Why is the Earth not tidally locked around the sun?

And the planets generally? Most of the moons are, and I remember reading that most binary stars were also, so it can’t be the relatively small distances between planets and satellites that causes it. Why is the Earth and the planets not so?

You’re mistaken, no moon is tidally locked to the Sun- the planet they orbit exerts far more tidal influence. It hasn’t been that long since there was a tidally locked planet… but Pluto is no longer considered a planet, and it is locked to Charon rather than to the Sun.

The earth would tidally lock to the moon first, as the sun exerts only 46% the tidal force that the moon does. However, this process is slow enough that it won’t be complete before the sun expands to envelop the Earth-Moon system, so even that won’t happen.

Sorry, I missed writing the bit about tidally locked around their planet.

So, could you please explain why

  1. Most moons are tidally locked around their planet
  2. Most planets are not so tidally locked around their planet or their sun
  3. Most binary stars are tidally locked.

I think it is just a matter of time. The Earth will eventually become tidally locked to the Sun (assuming something like the Sun blowing up does not happen first), but as yet we have not lost all the angular momentum that keeps us spinning relative to it.

I think you may be starting off with an incorrect assumption that all of these things have had enough time to be in equilibrium- they haven’t.

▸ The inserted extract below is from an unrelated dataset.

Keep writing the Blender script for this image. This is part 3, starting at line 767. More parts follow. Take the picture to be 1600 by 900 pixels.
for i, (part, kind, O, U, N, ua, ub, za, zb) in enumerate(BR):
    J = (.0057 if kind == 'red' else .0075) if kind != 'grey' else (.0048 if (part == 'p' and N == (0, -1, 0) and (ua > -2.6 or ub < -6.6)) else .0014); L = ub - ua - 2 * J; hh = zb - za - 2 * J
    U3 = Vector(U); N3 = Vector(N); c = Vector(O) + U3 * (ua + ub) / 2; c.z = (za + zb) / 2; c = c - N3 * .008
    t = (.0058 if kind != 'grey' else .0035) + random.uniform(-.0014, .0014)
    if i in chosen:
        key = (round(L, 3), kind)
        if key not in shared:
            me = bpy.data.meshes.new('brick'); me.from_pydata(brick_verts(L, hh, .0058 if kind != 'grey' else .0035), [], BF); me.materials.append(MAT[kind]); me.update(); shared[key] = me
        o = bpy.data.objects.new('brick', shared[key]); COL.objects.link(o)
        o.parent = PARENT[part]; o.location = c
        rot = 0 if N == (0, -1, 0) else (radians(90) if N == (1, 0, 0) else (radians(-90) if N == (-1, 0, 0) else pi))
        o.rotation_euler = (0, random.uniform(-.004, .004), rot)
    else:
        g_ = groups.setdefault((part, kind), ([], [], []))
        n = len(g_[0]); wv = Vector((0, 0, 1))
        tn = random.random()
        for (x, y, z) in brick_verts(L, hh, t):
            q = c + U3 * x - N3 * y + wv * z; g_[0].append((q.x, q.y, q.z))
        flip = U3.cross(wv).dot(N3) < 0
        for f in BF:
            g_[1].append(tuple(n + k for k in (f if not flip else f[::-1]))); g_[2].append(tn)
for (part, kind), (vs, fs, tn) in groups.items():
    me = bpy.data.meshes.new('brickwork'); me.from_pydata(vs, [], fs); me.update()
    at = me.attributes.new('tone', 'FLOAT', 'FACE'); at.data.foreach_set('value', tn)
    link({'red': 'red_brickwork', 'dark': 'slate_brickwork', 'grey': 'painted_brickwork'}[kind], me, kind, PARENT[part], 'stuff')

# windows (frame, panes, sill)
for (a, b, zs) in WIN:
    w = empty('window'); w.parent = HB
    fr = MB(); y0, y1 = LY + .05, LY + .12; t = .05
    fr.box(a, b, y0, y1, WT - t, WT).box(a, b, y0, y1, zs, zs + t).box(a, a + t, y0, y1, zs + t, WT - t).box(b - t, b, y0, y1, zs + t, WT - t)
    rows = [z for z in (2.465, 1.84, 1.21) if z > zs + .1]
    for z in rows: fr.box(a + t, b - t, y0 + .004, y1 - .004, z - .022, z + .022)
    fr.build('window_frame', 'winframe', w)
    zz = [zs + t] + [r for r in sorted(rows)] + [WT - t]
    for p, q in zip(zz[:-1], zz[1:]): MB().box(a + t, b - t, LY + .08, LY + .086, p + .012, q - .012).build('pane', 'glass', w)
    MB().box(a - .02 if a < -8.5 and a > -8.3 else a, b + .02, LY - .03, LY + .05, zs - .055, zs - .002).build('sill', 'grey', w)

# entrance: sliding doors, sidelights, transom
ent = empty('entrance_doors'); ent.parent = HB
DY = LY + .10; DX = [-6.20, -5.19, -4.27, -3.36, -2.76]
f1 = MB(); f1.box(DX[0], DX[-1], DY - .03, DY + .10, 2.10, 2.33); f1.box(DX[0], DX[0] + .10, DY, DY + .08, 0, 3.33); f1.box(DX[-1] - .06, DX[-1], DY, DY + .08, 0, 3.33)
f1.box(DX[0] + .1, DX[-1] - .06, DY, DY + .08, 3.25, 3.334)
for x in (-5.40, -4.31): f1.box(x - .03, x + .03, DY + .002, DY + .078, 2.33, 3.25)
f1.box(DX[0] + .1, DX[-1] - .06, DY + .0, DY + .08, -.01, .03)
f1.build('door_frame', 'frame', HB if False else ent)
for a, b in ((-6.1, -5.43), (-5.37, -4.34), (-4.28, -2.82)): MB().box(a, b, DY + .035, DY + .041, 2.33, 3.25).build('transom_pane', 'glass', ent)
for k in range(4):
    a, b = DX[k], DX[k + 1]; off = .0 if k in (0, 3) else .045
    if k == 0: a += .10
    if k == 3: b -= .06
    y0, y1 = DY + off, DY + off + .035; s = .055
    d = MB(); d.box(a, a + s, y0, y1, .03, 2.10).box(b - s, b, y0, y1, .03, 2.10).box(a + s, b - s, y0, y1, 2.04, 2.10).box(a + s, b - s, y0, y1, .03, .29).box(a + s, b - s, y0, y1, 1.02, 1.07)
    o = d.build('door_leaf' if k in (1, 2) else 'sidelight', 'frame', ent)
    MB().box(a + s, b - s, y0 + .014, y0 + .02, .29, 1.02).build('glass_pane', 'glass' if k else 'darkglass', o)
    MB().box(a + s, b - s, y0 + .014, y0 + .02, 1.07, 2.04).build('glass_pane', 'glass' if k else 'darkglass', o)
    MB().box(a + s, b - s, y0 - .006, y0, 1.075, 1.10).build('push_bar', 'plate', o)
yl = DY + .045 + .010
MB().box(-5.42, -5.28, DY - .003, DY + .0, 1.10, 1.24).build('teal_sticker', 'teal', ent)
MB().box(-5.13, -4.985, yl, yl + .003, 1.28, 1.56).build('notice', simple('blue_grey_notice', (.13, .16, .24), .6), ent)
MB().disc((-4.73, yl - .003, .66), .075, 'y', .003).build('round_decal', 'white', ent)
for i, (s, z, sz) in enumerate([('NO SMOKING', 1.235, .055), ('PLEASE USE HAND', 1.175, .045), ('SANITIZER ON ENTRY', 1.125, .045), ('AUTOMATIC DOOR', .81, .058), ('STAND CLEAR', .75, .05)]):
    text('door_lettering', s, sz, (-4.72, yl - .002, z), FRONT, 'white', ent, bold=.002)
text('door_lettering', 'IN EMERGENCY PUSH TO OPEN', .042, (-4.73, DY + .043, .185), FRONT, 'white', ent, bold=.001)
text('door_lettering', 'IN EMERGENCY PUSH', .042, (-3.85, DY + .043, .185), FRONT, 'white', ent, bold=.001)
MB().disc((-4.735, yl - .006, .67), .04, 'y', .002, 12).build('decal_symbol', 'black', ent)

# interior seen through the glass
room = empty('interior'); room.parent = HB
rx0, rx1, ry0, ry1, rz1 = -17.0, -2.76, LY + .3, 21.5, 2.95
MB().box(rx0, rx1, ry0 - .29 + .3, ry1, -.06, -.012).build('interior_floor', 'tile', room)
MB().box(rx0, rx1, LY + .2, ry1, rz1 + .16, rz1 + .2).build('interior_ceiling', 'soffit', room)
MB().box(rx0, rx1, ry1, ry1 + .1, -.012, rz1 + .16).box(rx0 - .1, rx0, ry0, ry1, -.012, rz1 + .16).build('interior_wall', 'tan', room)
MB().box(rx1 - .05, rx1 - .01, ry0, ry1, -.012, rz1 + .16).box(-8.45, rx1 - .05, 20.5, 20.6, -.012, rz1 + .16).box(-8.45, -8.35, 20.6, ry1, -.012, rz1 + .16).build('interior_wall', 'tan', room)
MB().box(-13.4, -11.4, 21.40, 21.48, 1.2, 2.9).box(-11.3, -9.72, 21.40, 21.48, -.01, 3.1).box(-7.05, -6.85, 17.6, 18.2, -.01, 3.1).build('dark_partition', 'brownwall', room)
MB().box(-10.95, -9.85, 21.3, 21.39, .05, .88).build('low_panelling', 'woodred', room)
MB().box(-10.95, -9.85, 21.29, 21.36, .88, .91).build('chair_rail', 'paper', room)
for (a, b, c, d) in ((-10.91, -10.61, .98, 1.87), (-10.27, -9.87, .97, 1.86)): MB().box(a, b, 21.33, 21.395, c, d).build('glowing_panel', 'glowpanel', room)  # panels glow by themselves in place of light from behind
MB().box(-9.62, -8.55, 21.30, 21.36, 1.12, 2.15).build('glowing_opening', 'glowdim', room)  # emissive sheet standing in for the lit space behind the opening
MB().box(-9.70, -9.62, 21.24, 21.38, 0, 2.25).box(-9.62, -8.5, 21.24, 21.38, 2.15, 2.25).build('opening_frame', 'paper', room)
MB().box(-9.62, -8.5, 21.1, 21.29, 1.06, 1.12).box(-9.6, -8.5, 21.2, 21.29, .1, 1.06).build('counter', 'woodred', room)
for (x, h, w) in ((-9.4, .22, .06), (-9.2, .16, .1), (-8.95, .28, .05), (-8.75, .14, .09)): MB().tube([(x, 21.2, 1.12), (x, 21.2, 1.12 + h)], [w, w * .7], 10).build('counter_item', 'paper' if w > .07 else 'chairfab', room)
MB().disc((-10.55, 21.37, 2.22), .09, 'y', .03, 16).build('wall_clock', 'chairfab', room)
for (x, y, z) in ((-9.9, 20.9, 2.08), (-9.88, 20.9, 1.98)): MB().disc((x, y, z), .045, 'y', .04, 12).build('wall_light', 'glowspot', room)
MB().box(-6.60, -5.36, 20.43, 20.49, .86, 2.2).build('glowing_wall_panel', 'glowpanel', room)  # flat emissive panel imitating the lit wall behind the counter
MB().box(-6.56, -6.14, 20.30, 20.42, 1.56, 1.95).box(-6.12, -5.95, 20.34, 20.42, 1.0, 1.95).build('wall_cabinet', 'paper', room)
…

The torque that tides exert is generally very small, so tidal locking can be slow even on the age of the solar system timescale. Whether or not a given body is tidally locked depends on how large the tides influencing it are and how fast it was rotating initially. (Other things matter too, like shape and density and whether there are oceans, etc.)

  1. The tide that a nearby planet exerts on a moon can be very large, so often there’s been enough time for them to lock.

  2. The tide that the Sun exerts on planets is relatively small, there’s not been enough time for them to lock (and Earth is the exception anyhow, as the Moon exerts more tidal force on it than does the Sun.)

Mercury is in a 3:2 orbital resonance that’s stableish for now, rotating exactly 3 times every two revolutions in an eccentric orbit around the Sun. Venus rotates retrograde but very slowly, and is slowing measurably.

  1. Again, it depends on the initial spins and masses and distances, as well as on age of the system in question. In some cases there’s been enough time for them to lock.

So given enough time, all systems will lock?

The Earth would become tidally locked with the Moon first, then, much later, both worlds will become locked to the Sun; at that point the Earth and Moon would start to orbit the Sun separately, as two planets. I say would, rather than will, because even the tidally locking of the Earth to the Moon would happen some billions of years after the Sun has expanded into a red giant and detroyed them both.

The date when these two tidal locking events would occur can’t be predicted exactly, since it depends on the amount of tidal friction on Earth, which in turn depends on the tides in the oceans, their shape and depth, and probably on the movement of the crust as well.

As I understand it, it’s because the Moon is so strongly gravitationally bound to Earth due to being so large and so close that the Sun is working not just against the rotation of the Earth, but the forces of the entire Earth/Moon system. Which is much larger; the Earth likely would be tide-locked like Venus if it was moonless like Venus is.

Among other things, the amount of time for a body to become tidally locked is proportional to the 6th power of the distance between the locked object and the locking object (Tidal locking - Wikipedia). Since the Earth is 400 times further from the Sun than the Moon is from the Earth, that gives a factor of 400^6 (or about 4 million billion) times longer for the Earth to become tidally locked, than for the Moon to become tidally locked (there are other factors, but the one that is to the 6th power tends to win)

And to address the point that binary stars are often tidally locked: First of all, the time for locking also depends on the size of the objects, and second, binary stars can sometimes be much closer than any planet is to the Sun (some of them are even literally in contact with each other).

Interesting… reading around, it looks like there’s a star (Tau Boötis) known to be tidally locked to one of its planets. (Of course, that planet is six times larger than Jupiter and orbits at a distance similar to that between Mercury and Sol.)